■ GIVEN TASK
Pick out each line below containing "parent".

■ MATERIAL PROVIDED

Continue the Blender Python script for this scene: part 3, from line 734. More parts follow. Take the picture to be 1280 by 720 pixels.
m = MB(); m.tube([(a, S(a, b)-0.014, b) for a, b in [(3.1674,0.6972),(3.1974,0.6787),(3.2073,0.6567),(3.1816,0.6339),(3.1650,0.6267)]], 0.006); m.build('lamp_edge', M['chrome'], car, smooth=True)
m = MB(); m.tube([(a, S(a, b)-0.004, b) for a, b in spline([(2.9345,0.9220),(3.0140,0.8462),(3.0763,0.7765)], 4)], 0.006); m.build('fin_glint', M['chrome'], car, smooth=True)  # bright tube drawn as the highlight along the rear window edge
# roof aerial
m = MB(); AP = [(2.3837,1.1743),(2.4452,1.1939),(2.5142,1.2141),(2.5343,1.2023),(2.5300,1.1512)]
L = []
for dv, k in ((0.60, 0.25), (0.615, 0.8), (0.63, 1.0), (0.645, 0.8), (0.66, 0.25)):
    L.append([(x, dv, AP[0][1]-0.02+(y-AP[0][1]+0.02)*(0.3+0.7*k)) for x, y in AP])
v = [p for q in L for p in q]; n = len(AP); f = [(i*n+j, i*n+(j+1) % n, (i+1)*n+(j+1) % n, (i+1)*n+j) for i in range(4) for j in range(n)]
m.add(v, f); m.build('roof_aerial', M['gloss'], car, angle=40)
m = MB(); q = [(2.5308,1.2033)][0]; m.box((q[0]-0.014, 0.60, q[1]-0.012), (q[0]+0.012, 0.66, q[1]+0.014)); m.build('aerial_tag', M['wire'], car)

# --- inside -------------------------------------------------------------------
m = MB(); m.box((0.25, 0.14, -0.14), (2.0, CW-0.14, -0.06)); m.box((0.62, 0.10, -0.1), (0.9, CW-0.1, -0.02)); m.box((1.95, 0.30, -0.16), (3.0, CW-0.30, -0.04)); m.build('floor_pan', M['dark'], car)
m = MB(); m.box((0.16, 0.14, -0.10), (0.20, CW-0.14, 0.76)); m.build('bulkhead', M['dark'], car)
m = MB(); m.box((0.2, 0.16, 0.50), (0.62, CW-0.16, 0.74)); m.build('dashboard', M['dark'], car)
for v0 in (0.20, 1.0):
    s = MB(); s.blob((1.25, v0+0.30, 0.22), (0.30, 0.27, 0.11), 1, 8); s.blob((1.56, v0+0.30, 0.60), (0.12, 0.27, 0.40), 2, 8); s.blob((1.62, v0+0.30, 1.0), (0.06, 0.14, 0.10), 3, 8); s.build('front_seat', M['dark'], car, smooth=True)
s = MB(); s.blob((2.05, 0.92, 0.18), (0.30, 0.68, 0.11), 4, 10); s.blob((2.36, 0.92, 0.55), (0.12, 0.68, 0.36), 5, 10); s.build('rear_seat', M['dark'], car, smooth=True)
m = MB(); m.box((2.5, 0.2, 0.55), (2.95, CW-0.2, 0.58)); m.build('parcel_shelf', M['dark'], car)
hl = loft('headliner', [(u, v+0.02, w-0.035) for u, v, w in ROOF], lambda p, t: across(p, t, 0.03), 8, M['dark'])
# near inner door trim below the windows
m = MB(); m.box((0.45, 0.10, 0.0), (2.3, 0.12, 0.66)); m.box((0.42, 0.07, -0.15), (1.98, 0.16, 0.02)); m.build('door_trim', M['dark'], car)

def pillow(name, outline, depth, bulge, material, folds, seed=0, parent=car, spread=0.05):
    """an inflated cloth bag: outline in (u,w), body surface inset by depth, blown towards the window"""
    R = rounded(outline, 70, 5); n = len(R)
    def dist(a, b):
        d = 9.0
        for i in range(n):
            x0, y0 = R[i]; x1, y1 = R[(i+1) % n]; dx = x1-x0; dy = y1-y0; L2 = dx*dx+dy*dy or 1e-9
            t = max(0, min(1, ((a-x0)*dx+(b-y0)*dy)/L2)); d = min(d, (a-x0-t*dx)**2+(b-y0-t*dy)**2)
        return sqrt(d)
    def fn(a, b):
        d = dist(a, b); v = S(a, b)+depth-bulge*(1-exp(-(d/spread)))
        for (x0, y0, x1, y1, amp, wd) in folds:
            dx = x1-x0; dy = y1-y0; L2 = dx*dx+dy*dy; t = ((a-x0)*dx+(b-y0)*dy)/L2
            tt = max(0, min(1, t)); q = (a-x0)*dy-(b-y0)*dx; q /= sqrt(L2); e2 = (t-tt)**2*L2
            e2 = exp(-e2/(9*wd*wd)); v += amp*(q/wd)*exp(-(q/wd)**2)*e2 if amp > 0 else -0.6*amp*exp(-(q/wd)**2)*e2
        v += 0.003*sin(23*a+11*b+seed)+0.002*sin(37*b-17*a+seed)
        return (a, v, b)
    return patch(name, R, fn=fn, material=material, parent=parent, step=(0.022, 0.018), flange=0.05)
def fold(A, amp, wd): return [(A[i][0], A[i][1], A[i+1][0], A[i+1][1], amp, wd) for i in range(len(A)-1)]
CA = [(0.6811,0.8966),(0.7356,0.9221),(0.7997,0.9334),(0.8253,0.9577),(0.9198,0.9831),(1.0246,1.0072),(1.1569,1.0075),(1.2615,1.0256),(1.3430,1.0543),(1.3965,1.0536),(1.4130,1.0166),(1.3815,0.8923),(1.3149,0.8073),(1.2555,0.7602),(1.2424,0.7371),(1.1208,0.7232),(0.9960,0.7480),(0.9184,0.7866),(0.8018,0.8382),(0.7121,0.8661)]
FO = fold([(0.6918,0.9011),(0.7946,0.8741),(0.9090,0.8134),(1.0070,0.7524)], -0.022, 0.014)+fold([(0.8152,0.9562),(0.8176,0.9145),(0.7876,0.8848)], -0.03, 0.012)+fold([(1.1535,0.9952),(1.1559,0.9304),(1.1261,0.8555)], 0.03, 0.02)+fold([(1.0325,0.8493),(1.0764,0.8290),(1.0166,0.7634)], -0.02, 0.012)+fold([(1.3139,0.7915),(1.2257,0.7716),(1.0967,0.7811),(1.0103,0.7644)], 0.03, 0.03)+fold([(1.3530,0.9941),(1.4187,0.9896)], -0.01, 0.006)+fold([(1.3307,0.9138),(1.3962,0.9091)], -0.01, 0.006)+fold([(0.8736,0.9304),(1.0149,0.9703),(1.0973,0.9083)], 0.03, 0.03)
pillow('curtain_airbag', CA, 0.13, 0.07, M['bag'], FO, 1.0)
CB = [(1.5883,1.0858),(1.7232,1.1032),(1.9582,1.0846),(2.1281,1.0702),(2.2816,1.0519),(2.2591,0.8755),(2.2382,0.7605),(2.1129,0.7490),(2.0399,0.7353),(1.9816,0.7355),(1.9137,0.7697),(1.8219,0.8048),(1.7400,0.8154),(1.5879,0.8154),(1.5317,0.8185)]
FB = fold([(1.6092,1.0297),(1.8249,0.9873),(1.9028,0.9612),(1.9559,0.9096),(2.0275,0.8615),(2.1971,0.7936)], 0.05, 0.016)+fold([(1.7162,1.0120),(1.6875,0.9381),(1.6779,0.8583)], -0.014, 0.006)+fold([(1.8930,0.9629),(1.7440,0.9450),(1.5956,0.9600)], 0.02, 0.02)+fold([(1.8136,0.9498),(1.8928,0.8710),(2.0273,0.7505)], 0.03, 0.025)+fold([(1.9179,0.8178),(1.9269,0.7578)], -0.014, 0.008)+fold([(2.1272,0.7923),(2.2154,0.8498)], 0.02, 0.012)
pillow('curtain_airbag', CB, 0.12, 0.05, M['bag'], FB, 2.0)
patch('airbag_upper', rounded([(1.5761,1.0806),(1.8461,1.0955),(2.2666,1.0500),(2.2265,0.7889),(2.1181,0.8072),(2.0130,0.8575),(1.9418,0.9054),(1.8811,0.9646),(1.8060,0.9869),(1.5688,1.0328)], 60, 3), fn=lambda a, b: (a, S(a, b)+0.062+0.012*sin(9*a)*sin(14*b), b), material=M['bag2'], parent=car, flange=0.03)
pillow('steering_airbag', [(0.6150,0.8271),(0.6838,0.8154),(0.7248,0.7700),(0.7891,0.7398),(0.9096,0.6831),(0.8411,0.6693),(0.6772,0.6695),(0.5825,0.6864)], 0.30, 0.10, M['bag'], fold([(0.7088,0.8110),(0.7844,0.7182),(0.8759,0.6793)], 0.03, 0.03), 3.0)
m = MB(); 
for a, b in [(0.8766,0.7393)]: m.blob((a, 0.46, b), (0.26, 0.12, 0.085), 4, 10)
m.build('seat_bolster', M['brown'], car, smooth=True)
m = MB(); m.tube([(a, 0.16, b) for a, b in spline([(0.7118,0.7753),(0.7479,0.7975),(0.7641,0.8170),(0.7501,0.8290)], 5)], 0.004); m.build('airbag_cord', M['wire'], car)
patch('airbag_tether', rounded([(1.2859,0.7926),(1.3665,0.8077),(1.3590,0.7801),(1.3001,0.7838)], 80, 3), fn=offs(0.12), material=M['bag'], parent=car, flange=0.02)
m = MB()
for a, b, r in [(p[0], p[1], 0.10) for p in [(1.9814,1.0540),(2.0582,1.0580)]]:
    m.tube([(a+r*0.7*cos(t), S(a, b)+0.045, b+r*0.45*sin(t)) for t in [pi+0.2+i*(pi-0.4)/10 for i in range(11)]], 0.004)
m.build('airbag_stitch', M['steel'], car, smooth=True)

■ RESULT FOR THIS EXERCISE
def pillow(name, outline, depth, bulge, material, folds, seed=0, parent=car, spread=0.05):
    return patch(name, R, fn=fn, material=material, parent=parent, step=(0.022, 0.018), flange=0.05)
patch('airbag_upper', rounded([(1.5761,1.0806),(1.8461,1.0955),(2.2666,1.0500),(2.2265,0.7889),(2.1181,0.8072),(2.0130,0.8575),(1.9418,0.9054),(1.8811,0.9646),(1.8060,0.9869),(1.5688,1.0328)], 60, 3), fn=lambda a, b: (a, S(a, b)+0.062+0.012*sin(9*a)*sin(14*b), b), material=M['bag2'], parent=car, flange=0.03)
patch('airbag_tether', rounded([(1.2859,0.7926),(1.3665,0.8077),(1.3590,0.7801),(1.3001,0.7838)], 80, 3), fn=offs(0.12), material=M['bag'], parent=car, flange=0.02)